Logan started the tournament strongly, putting 14-1 on the board Friday, good enough for ninth place. He caught 12-8 on Day 2, climbing to eighth and surviving the cut to 48. He made his move on Day 3 with the 16-5 haul, pointing to a pair of unusual catches as the turning point.
“I caught two bass under a bridge right by the Gadsden City Boat Docks on a crankbait. I’m not a crankbait fisherman. It was about 11:30, and I only had two keepers at the time. But I caught a 2 1/2 there, and then two casts later, I caught a 5 1/4. I only got one more bite that day. When you get that kind of bite when you’re not supposed to, that lets me know I had a chance to win. Stuff like that just doesn’t happen all the time.”
Logan did not divulge specifics on the crankbait, other than to say it was specially painted, similar to a black/chartreuse combo.
“I keep that one in my hand around here,” he said. “It’s a confidence thing.”
Logan planned to fish down-lake from the start, but low water in that area made him choose otherwise. Each of the 20 bass he weighed was caught between Cove Creek and Minnesota Bend, both areas only a 10-minute run from the Gadsden City Boat Docks.
Mueller, meanwhile, went straight for the lower end of Neely Henry and found success. He seized the lead after Day 2 and was in second place going into Day 4, trailing Logan by just more than a pound. Mueller caught the heaviest bass of the tournament Monday, a 6-6 largemouth, but his 13-13 closing weight was not enough to overtake Logan.

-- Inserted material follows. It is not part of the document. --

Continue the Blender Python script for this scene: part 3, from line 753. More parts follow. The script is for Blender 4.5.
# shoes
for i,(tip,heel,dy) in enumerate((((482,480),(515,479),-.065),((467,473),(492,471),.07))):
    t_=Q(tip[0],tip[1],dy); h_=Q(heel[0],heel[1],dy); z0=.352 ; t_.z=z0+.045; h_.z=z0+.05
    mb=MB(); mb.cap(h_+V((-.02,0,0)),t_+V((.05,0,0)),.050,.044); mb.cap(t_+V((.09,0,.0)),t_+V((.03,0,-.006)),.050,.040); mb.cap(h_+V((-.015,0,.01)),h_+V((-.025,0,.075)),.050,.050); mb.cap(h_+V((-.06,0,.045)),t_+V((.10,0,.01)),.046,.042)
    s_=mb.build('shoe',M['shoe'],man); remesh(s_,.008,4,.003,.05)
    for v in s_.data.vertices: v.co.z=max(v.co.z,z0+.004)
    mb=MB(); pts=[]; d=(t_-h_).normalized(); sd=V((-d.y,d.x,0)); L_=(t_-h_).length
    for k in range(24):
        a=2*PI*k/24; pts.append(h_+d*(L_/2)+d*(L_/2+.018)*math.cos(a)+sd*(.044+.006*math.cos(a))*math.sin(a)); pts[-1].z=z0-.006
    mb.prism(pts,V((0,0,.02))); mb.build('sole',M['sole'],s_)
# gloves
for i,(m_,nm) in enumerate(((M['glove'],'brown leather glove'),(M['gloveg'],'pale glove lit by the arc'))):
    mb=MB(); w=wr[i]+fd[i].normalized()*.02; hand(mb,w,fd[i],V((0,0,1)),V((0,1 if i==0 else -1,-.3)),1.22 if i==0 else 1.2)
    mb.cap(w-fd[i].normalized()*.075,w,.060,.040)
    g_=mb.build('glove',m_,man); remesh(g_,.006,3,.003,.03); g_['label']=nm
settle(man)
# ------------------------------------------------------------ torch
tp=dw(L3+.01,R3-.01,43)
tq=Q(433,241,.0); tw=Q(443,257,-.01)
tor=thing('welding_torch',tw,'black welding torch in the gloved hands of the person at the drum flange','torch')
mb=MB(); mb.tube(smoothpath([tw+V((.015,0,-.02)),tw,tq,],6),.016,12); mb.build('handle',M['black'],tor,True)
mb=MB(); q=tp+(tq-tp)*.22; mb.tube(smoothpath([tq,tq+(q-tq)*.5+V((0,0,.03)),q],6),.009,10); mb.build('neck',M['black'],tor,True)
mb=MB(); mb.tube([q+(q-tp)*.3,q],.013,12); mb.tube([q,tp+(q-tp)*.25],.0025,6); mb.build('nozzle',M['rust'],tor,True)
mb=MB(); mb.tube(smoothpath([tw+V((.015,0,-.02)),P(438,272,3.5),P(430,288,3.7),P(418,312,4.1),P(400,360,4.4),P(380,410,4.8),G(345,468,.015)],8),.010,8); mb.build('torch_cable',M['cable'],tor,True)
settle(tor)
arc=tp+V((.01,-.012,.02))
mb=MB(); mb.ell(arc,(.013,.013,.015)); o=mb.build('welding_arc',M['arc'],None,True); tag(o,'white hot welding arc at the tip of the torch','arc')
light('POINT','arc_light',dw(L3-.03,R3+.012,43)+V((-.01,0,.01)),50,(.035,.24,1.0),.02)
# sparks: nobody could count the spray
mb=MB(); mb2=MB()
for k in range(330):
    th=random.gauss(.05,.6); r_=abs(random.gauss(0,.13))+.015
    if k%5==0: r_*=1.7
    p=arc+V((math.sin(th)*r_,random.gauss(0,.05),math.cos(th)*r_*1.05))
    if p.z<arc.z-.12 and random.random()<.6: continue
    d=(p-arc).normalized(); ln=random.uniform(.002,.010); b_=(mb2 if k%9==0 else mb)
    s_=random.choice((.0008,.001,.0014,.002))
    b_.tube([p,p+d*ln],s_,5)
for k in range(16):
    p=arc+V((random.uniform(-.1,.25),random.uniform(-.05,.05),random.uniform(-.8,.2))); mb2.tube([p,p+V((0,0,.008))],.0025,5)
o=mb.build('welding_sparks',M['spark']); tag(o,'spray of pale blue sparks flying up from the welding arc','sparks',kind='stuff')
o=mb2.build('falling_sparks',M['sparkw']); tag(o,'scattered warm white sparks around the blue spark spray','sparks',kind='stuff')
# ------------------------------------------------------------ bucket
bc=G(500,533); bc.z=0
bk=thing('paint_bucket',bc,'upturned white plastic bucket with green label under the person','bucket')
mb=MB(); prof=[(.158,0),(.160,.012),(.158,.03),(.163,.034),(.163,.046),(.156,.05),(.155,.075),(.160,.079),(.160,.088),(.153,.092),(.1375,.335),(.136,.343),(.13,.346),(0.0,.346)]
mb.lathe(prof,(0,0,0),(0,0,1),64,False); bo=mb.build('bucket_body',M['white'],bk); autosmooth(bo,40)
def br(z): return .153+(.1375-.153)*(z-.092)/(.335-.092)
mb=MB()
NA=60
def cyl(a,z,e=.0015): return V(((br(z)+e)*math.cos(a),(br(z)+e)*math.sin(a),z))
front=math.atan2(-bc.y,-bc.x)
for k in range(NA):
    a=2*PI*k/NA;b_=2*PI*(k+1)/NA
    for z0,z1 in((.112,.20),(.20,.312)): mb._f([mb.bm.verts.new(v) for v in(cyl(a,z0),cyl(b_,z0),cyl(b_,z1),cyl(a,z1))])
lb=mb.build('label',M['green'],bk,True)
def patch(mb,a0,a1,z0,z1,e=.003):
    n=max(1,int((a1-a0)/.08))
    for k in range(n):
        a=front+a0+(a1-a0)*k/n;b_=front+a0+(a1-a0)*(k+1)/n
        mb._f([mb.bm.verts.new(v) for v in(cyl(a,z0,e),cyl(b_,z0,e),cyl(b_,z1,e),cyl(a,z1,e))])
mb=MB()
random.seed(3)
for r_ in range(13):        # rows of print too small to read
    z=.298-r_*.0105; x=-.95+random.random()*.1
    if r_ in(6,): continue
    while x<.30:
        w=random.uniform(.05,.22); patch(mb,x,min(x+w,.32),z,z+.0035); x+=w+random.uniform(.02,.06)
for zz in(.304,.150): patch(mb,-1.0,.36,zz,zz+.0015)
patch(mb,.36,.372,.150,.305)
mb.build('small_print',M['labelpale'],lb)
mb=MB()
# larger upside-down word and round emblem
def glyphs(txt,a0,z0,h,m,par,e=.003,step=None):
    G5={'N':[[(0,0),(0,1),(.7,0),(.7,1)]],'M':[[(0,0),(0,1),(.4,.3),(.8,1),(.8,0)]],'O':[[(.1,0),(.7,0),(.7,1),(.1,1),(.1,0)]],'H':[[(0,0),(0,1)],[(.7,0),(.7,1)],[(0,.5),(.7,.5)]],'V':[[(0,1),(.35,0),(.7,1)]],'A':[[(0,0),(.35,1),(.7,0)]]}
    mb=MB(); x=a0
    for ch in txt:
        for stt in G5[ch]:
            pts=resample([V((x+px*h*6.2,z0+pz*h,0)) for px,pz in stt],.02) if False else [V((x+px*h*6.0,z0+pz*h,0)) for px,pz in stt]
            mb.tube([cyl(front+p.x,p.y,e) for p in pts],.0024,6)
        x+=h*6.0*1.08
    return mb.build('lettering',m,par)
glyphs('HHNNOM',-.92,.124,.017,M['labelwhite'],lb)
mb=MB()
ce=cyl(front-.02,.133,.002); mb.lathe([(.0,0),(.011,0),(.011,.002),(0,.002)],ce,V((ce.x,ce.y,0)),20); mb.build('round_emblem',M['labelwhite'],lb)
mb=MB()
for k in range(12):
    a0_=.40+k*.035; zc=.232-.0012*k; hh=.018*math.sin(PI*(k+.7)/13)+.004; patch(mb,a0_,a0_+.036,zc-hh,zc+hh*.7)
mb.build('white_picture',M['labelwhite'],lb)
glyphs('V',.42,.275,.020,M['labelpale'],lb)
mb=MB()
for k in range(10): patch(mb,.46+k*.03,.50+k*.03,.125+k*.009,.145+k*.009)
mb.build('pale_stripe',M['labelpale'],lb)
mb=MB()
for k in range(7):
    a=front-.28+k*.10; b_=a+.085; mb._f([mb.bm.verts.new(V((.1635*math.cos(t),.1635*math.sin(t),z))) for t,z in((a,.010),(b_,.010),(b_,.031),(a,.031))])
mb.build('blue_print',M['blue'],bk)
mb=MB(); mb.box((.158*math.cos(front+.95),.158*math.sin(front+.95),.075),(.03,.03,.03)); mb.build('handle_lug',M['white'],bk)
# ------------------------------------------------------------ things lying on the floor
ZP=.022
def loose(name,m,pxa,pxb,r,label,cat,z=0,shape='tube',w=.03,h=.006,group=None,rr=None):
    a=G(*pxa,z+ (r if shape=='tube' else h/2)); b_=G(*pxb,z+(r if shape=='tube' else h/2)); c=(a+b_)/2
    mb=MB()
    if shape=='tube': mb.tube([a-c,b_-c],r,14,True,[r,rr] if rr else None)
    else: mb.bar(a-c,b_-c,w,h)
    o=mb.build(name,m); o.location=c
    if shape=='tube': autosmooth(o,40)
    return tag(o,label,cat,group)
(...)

“My pattern went away today, and I knew that would be the deal,” Mueller said. “I had to fish new water. I was able to catch some fish, and I had a good day. I’m glad at the way this turned out. As short as the morning bite was, I could have been sitting in sixth or seventh right now.”
Mueller caught his best bass, including the 6-6, on a Deps Evoke 2.0 squarebill crankbait (chartreuse/brown back). He earned an additional $2,000 for having the Phoenix Boats Big Bass on Day 4 and overall. Mueller took home an additional $3,000 for being the highest-placing entrant in the Toyota Bonus Bucks program.
Guntersville’s Gerald Swindle caught the second-heaviest bag on Day 4 (a 15-0 limit) and finished third with 54-2 overall.